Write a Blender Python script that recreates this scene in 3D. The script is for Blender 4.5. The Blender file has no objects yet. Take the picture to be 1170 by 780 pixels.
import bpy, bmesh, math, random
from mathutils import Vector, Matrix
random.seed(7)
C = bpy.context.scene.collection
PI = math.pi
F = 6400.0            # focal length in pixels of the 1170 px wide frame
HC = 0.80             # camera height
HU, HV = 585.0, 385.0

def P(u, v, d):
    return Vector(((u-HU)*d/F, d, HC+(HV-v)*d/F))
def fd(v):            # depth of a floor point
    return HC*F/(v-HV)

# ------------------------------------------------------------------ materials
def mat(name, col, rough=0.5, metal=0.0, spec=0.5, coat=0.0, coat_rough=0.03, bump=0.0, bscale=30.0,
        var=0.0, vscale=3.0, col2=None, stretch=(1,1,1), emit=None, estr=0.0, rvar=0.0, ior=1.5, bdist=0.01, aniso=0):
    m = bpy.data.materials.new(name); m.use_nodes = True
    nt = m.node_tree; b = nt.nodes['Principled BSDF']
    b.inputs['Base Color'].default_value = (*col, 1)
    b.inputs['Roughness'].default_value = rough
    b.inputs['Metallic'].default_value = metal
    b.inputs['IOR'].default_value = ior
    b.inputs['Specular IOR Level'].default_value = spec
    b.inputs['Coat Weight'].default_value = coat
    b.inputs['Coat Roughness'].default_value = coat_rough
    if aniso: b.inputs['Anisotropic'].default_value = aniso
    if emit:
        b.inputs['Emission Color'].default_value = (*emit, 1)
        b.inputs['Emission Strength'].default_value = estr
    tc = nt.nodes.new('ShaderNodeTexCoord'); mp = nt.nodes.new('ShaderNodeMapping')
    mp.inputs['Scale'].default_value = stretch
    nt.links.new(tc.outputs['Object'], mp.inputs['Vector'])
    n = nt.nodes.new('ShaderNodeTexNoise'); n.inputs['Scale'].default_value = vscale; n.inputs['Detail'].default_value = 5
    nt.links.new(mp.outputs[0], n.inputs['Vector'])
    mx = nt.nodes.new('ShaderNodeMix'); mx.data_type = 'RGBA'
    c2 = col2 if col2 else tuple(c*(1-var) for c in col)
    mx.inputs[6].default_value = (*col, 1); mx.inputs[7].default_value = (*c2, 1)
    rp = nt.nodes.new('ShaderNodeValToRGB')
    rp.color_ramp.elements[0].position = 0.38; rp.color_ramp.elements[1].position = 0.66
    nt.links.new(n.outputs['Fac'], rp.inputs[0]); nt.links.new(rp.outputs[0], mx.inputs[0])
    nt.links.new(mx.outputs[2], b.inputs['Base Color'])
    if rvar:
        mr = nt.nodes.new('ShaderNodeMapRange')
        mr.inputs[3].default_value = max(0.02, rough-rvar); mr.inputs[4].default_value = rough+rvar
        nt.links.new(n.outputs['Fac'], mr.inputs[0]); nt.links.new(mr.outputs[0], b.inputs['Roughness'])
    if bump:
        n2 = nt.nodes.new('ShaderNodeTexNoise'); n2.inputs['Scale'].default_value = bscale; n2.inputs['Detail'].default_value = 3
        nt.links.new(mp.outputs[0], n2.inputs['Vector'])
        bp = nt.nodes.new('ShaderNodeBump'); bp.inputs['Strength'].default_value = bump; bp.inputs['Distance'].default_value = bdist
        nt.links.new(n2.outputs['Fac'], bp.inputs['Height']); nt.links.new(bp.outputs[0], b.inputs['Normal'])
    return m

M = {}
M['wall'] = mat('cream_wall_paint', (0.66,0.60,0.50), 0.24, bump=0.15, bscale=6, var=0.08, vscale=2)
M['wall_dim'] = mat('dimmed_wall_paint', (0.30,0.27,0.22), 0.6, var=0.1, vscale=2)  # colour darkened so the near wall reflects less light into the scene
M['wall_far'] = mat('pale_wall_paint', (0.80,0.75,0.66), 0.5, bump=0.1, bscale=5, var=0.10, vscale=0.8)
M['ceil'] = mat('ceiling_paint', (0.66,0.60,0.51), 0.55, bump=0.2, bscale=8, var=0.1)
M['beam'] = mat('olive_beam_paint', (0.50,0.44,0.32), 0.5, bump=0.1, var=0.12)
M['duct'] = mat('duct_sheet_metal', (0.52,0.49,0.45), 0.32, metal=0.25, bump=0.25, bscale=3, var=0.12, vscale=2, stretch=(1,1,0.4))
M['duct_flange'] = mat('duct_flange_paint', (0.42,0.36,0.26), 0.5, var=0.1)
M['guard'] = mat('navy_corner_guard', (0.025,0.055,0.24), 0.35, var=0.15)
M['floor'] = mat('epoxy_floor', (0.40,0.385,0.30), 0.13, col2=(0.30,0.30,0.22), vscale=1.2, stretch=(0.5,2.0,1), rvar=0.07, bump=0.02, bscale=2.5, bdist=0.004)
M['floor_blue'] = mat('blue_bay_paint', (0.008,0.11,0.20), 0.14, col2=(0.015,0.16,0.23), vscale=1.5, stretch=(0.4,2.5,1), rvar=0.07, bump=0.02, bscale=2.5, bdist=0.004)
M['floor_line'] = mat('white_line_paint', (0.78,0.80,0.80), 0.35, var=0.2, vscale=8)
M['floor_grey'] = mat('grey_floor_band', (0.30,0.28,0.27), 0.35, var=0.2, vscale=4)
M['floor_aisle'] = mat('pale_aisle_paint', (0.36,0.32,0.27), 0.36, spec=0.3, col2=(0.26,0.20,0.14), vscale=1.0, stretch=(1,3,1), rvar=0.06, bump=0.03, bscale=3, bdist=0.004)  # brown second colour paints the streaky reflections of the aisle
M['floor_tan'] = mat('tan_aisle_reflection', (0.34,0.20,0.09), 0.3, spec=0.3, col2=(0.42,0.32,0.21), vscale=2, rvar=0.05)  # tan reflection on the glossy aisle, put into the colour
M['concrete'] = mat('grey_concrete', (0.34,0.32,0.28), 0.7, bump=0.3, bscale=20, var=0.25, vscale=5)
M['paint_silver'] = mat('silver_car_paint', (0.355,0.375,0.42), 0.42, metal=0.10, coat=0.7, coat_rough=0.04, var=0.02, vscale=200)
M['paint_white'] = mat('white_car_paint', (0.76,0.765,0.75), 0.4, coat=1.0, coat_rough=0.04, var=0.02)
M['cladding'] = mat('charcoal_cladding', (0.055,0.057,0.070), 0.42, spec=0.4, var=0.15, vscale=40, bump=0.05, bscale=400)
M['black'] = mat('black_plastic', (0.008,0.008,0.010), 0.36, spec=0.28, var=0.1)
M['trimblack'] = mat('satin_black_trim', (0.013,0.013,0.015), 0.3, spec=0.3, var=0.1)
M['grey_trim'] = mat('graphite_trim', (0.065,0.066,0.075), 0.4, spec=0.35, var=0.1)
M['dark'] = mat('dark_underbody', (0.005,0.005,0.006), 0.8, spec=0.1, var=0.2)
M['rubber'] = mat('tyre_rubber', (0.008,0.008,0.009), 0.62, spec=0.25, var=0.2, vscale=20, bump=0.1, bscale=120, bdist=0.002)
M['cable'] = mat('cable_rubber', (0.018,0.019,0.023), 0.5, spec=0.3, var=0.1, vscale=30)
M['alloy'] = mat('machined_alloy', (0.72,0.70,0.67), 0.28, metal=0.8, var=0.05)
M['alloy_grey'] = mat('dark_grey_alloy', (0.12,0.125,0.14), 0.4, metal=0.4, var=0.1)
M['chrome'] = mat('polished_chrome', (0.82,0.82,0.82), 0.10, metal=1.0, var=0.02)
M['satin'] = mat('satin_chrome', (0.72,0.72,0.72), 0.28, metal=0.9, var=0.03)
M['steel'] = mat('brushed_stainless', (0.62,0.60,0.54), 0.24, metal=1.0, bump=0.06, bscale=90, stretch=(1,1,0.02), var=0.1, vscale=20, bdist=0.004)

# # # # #

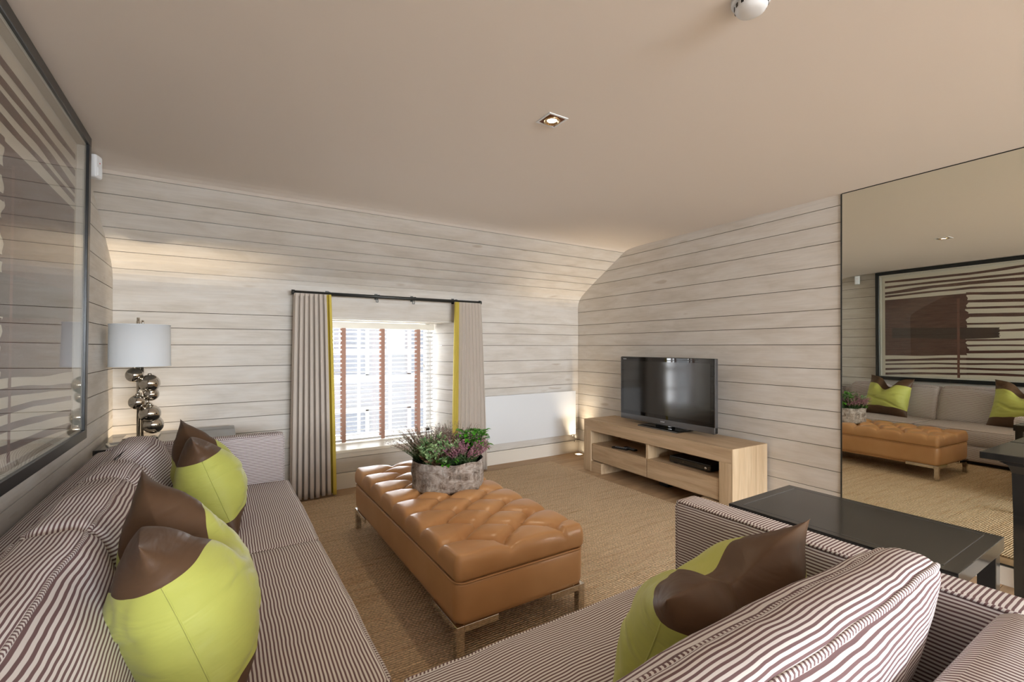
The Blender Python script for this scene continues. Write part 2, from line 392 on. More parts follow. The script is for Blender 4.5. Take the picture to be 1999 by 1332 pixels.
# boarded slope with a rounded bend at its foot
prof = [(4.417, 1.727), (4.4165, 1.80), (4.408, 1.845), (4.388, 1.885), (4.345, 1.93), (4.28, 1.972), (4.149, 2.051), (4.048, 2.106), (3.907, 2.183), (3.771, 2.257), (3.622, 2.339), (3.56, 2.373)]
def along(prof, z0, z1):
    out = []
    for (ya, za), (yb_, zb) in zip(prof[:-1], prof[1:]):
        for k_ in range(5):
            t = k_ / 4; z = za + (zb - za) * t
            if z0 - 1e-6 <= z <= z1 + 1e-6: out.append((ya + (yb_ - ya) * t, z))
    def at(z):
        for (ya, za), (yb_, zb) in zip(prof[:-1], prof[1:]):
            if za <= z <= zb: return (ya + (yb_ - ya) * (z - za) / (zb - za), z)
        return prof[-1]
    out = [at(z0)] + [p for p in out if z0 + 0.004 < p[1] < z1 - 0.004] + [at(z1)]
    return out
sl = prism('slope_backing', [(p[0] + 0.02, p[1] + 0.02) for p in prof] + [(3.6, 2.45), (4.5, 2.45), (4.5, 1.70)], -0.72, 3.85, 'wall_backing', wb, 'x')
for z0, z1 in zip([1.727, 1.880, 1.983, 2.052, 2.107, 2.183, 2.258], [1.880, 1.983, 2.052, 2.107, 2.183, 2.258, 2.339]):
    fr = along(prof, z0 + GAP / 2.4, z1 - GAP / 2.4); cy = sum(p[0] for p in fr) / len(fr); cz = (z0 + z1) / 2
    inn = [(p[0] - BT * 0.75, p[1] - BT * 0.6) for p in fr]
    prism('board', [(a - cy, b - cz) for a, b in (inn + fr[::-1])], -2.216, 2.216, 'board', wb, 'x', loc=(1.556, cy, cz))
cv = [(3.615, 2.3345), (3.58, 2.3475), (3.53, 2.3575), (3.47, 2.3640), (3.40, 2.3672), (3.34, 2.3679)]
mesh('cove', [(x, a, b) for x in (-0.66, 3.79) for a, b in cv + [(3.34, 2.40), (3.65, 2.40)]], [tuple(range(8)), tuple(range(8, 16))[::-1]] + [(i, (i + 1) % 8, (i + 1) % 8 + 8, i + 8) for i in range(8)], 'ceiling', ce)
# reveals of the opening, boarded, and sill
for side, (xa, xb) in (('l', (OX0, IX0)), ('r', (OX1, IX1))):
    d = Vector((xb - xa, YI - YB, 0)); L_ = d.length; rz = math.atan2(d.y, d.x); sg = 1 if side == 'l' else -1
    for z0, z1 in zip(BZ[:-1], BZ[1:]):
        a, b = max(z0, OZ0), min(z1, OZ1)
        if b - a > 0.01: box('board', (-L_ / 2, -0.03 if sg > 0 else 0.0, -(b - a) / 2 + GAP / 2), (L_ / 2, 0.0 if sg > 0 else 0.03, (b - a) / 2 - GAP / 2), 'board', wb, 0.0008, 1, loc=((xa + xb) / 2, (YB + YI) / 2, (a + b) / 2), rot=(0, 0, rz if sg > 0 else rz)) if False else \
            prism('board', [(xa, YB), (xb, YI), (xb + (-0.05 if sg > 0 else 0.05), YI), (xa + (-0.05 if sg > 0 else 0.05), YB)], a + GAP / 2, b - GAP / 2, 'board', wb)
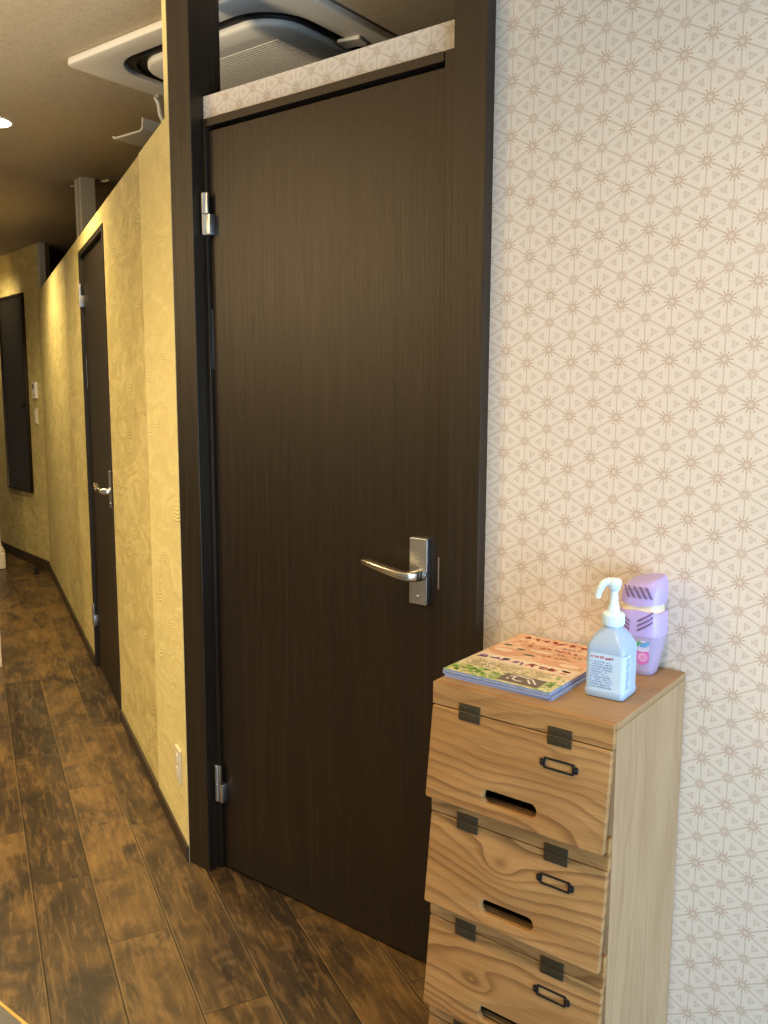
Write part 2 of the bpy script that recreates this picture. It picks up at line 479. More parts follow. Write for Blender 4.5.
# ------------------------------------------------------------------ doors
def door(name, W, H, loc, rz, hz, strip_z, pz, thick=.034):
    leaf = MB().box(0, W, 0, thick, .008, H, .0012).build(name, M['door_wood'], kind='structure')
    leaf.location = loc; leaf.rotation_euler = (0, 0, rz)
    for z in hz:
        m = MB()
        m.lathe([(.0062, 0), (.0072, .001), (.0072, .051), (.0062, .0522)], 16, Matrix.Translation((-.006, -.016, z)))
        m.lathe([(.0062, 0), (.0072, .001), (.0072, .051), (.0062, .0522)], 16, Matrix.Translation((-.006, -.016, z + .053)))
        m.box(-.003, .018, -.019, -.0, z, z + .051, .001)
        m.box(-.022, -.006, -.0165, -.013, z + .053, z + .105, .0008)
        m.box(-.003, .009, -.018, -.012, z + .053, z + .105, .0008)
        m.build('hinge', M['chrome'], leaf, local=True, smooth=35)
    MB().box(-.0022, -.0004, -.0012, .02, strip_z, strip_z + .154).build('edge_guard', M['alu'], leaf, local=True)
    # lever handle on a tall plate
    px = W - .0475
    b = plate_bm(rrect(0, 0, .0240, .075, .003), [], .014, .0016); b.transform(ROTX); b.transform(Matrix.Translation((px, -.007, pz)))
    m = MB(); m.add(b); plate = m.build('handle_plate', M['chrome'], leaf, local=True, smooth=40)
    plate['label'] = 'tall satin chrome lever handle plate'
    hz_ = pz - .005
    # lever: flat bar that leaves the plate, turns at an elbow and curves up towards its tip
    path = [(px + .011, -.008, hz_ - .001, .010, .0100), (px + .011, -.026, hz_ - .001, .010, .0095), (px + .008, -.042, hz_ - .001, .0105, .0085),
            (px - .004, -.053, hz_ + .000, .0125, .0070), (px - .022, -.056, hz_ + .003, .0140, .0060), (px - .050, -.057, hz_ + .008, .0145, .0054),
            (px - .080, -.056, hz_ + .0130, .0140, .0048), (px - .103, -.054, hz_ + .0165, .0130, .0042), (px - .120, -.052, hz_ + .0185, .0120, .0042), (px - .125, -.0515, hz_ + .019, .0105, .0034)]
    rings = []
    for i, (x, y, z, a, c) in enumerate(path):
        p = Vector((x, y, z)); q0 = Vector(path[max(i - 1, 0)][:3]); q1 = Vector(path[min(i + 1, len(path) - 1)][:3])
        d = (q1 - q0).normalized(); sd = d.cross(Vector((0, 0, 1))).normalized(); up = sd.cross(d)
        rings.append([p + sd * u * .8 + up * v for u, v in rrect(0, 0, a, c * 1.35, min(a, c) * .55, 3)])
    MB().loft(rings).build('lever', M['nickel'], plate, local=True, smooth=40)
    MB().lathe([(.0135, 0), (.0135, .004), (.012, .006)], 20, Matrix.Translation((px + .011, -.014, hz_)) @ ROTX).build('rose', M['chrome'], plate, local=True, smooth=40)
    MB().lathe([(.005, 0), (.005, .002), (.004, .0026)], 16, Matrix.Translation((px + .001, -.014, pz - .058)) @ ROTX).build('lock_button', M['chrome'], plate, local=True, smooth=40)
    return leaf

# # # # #

• Task:
Which lines hold the word "Write"? Copy every one of them.

• Solution to this problem:
Write a Blender Python script that recreates this scene in 3D. The script is for Blender 4.5. The Blender file has no objects yet. Take the picture to be 1170 by 780 pixels.
The Blender Python script for this scene continues. Write part 2, from line 392 on. More parts follow. The script is for Blender 4.5. Take the picture to be 1999 by 1332 pixels.
Write part 2 of the bpy script that recreates this picture. It picks up at line 479. More parts follow. Write for Blender 4.5.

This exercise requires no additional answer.